Exercise goal
From the first line of the data below through the line holding "SUN_DIR = Vector((math.cos(SUN_EL)", output each line exactly and leave the pictures out.

# # # #

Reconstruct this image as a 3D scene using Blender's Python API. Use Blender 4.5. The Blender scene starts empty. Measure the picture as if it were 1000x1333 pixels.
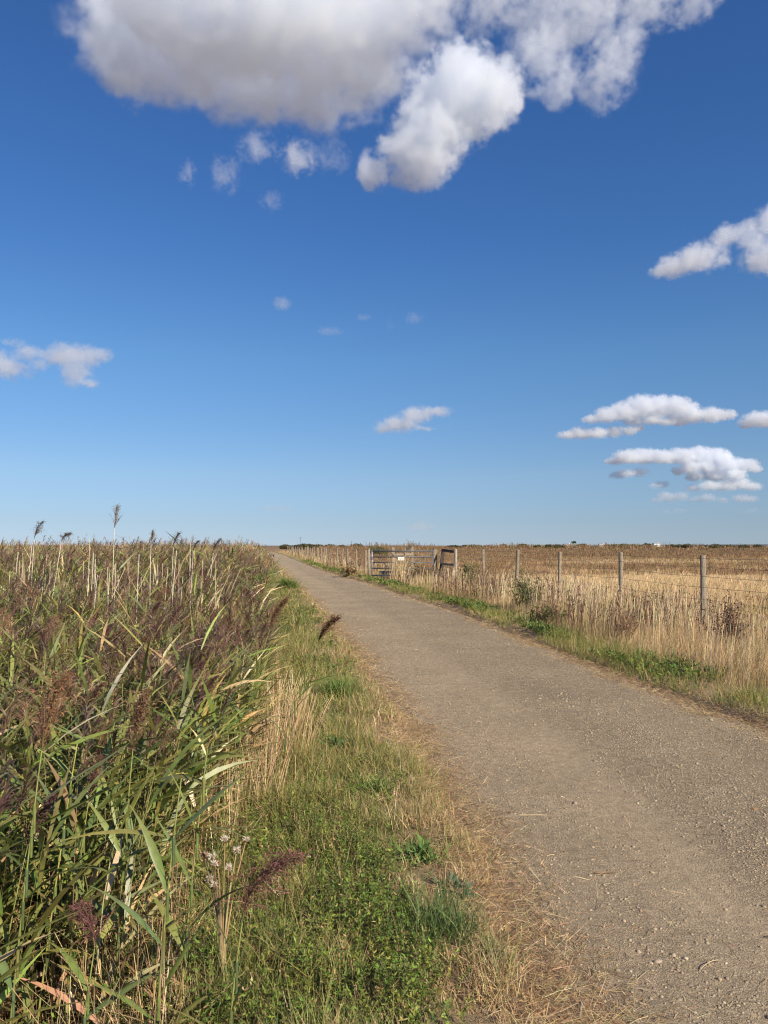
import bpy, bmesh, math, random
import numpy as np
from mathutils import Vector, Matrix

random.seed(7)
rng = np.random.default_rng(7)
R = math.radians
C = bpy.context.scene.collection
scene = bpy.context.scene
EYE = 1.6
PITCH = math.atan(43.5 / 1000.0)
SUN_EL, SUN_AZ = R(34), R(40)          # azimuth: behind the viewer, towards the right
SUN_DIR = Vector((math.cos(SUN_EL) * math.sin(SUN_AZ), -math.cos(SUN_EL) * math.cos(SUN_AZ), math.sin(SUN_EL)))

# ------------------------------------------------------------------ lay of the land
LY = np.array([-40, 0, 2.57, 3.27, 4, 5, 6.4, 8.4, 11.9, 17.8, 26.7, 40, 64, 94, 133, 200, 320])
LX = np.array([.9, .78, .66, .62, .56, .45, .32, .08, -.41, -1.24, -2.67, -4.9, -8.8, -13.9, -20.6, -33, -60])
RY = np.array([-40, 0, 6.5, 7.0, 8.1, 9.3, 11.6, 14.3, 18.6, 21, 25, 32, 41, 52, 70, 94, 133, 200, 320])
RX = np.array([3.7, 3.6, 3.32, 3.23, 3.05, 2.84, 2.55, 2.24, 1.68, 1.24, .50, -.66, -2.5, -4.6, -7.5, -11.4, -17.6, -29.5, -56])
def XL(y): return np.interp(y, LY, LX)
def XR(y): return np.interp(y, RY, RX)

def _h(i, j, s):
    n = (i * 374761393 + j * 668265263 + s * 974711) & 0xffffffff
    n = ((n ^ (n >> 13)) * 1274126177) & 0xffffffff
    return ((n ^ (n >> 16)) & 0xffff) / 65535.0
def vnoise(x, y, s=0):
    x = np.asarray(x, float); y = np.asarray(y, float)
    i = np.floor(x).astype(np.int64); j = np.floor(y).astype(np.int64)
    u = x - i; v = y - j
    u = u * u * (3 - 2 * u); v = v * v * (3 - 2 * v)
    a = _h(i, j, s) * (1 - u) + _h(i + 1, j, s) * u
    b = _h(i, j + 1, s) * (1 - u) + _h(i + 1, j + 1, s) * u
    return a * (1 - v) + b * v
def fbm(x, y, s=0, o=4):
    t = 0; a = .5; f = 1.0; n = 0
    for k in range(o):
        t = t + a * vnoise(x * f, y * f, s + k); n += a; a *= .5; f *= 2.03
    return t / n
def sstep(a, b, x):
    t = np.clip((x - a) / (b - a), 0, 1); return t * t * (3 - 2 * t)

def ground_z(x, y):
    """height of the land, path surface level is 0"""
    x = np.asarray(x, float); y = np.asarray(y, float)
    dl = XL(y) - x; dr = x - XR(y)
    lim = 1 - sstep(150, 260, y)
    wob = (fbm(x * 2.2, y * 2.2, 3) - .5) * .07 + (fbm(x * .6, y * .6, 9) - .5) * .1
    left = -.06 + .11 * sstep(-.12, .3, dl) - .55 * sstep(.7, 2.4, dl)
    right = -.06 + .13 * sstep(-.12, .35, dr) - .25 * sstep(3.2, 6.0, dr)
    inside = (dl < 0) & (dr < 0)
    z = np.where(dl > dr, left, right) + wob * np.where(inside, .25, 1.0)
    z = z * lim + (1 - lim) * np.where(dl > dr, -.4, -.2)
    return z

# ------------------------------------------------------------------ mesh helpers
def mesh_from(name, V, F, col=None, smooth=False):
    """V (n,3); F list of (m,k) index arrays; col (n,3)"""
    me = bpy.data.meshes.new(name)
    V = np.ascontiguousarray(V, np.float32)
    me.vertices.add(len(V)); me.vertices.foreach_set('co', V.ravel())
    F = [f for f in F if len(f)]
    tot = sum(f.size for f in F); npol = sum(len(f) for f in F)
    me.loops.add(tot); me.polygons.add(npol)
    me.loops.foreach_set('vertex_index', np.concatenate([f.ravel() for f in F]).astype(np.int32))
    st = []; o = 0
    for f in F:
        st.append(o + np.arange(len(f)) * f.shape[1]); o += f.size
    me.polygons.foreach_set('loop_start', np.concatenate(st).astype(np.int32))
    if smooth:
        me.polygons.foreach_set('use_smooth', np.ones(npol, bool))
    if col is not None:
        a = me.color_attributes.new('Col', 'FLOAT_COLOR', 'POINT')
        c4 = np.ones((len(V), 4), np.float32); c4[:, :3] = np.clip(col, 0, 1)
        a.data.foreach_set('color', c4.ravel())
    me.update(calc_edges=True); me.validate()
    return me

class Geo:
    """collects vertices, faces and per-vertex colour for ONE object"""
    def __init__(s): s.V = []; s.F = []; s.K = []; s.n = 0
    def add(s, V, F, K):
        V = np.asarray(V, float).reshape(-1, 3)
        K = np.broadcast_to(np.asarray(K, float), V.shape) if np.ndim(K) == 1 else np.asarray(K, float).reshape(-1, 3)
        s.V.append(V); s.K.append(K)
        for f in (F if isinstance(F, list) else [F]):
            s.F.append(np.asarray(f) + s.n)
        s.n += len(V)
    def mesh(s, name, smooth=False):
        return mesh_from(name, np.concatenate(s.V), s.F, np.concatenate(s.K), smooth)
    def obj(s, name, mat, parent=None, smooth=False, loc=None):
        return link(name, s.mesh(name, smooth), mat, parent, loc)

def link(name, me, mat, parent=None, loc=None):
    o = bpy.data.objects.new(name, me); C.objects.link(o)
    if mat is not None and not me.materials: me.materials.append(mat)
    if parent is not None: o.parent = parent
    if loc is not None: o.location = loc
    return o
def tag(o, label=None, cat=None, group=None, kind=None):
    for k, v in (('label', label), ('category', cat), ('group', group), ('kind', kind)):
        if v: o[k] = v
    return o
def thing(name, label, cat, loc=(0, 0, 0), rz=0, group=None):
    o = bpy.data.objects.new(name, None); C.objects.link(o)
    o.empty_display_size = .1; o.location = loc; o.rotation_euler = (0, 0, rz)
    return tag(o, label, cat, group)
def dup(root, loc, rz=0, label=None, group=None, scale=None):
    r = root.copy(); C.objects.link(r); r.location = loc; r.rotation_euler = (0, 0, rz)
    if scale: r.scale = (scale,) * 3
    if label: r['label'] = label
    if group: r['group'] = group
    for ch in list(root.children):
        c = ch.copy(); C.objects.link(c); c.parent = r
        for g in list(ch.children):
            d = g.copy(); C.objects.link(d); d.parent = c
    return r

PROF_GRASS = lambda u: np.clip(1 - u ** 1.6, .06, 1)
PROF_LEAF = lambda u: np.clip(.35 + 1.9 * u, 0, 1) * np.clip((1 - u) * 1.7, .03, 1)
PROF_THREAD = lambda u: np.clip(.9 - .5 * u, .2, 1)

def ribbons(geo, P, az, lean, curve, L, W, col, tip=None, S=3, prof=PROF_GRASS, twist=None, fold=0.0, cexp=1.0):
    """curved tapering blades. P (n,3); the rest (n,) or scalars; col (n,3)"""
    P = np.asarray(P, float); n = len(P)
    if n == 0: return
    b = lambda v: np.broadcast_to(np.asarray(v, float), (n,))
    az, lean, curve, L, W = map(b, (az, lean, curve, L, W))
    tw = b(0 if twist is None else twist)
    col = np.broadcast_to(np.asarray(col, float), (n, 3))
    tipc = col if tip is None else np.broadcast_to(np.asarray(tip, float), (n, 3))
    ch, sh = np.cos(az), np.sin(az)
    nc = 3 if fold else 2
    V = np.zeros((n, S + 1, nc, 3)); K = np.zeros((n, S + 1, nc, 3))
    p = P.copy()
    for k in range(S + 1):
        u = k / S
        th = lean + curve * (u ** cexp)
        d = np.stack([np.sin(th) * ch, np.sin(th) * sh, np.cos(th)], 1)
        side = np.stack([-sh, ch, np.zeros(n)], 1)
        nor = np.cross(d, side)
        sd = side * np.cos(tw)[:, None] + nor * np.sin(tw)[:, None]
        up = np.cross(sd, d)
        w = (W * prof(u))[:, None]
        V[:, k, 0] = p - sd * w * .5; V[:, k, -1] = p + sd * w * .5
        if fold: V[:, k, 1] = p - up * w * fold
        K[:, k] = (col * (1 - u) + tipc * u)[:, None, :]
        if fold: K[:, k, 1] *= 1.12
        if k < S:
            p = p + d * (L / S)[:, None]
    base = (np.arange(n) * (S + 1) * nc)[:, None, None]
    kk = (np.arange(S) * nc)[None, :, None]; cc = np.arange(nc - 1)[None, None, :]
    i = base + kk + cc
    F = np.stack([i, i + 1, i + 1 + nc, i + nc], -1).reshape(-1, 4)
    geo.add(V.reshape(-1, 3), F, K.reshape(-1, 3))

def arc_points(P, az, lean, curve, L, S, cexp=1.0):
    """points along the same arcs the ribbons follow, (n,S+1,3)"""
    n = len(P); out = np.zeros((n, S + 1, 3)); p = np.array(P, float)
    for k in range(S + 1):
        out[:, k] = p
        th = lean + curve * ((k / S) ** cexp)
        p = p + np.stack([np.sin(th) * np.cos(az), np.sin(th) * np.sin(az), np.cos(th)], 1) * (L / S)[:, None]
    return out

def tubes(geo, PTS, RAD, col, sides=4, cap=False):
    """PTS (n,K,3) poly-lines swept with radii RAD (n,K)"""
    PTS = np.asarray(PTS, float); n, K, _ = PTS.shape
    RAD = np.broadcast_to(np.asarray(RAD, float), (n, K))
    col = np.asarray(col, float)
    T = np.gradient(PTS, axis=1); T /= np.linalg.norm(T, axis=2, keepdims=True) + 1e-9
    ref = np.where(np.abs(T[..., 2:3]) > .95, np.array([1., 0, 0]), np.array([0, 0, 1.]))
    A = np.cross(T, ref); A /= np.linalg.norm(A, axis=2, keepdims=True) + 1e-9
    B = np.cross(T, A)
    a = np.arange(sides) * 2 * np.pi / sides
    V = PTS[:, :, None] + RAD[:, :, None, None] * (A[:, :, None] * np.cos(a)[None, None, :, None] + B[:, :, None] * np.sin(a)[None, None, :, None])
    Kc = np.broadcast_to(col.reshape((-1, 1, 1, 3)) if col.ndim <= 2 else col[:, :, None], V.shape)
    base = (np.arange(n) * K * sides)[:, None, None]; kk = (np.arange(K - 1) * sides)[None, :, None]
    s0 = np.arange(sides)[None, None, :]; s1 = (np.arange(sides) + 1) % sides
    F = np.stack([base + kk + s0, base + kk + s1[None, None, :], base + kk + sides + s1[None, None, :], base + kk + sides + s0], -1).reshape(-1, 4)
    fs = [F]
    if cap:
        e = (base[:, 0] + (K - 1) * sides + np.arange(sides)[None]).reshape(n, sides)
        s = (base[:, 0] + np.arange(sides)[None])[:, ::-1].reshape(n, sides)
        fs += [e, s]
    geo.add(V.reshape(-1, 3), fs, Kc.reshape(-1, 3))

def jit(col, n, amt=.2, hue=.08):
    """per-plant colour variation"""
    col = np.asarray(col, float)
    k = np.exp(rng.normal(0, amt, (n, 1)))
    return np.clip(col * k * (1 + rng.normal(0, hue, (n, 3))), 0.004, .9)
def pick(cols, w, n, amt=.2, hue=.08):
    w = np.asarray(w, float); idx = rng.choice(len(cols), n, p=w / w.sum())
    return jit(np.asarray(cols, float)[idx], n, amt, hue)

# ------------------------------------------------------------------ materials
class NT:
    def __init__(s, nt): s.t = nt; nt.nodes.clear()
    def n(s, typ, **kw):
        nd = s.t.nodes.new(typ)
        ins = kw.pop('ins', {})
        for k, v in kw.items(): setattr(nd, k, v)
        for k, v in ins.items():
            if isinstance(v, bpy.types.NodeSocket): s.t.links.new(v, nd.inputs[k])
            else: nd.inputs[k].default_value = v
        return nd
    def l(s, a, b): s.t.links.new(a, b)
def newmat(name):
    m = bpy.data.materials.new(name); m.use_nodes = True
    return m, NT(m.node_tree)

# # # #

Expected answer
Reconstruct this image as a 3D scene using Blender's Python API. Use Blender 4.5. The Blender scene starts empty. Measure the picture as if it were 1000x1333 pixels.
import bpy, bmesh, math, random
import numpy as np
from mathutils import Vector, Matrix

random.seed(7)
rng = np.random.default_rng(7)
R = math.radians
C = bpy.context.scene.collection
scene = bpy.context.scene
EYE = 1.6
PITCH = math.atan(43.5 / 1000.0)
SUN_EL, SUN_AZ = R(34), R(40)          # azimuth: behind the viewer, towards the right
SUN_DIR = Vector((math.cos(SUN_EL) * math.sin(SUN_AZ), -math.cos(SUN_EL) * math.cos(SUN_AZ), math.sin(SUN_EL)))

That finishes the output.